Federal grants now require E-Verify for all recipients

The White House proposes mandatory E-Verify participation for organizations receiving federal funding. Here's what grant administrators need to know about the new employment eligibility requirement.

Our Take

A compliance rule, not a capability shift—grant recipients face a new screening mandate, but the underlying employment verification system itself is unchanged.

Why it matters

Federal grant recipients represent thousands of organizations across education, research, infrastructure, and social services. A mandatory E-Verify requirement materially reshapes hiring and payroll compliance for anyone bidding on or administering federal funds.

Do this week

Grants officers: audit your current E-Verify enrollment status and onboard any unregistered entities before the rule finalizes, so you can meet deadline compliance without disruption.

The proposal and scope

The White House Office of Management and Budget has proposed a rule requiring mandatory E-Verify participation for all federal grant recipients. The rule frames E-Verify as an "additional safeguard" to existing employment eligibility requirements already in place for federal contractors and certain industries.

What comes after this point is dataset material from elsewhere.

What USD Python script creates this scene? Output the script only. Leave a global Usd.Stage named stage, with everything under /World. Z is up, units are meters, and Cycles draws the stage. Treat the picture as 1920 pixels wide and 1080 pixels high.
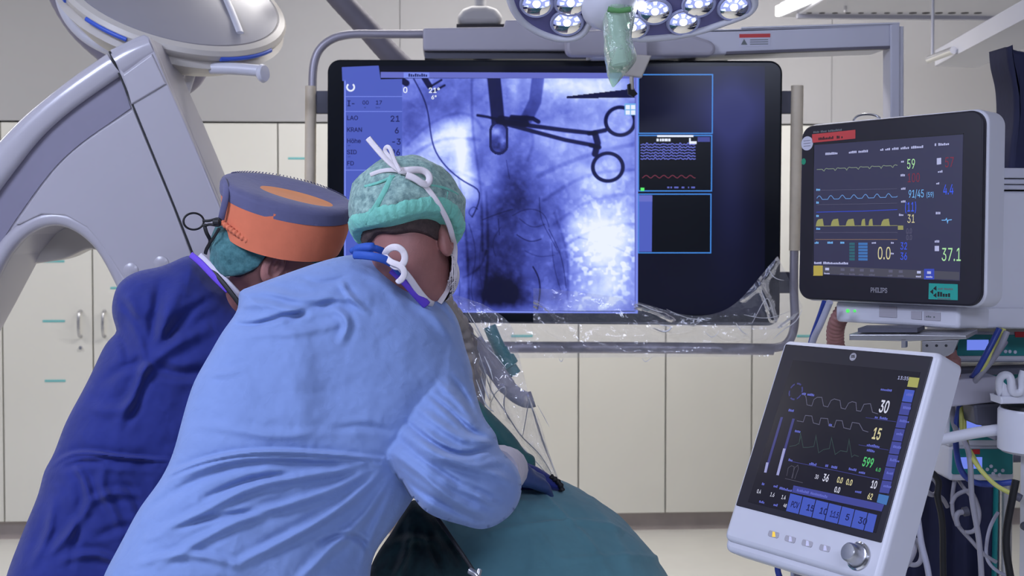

E-Verify is a federal system that cross-references employee I-9 data against Social Security Administration and Department of Homeland Security records to confirm work authorization. It has existed since 1996 and is already mandatory for federal contractors and subcontractors under the E-Verify Program. The proposal extends this requirement to organizations receiving federal grants, a broader universe than contractor relationships alone.

The scope of "federal grant recipients" typically includes universities, research institutions, nonprofits, state and local agencies, and private firms receiving direct federal funding for research, infrastructure, education, or social programs. The exact phase-in timeline and exemption categories (if any) were not specified in the available summary.

Who is affected and the compliance lift

Organizations currently exempt from E-Verify requirements face a new administrative and legal obligation. E-Verify participation requires employers to enroll in the system, train HR staff on proper I-9 verification, and run employee records through the federal database. For large organizations, this means operational change; for smaller grant recipients, it may mean contracting with compliance vendors or hiring new staff to manage the workflow.

The rule also carries enforcement risk. Failure to participate in E-Verify or use it correctly can result in contract termination, grant suspension, or debarment from future federal funding. Organizations with weak I-9 practices or compliance tracking are particularly exposed.

Existing federal contractors already use E-Verify and will see minimal disruption. Grant recipients currently outside the federal contracting space face the largest adjustment burden.

What to do before the rule takes effect

Grant-dependent organizations should begin E-Verify enrollment now, even if the rule has not yet been finalized. The federal rulemaking process typically allows 60–90 days for implementation once published in the Federal Register, and backlogs in E-Verify enrollment are common in high-volume periods.

Audit your current hiring and I-9 processes. If your organization has not used E-Verify, document which roles and hiring pathways will fall under the mandate. Review your I-9 completeness and accuracy, since E-Verify runs on I-9 data and errors there will cause verification delays or failures.

If your organization receives grants from multiple federal agencies (NIH, NSF, DOE, etc.), confirm whether the rule applies uniformly or whether specific agencies have carve-outs. Legal and compliance teams should monitor the Federal Register for the final rule text and implementation date.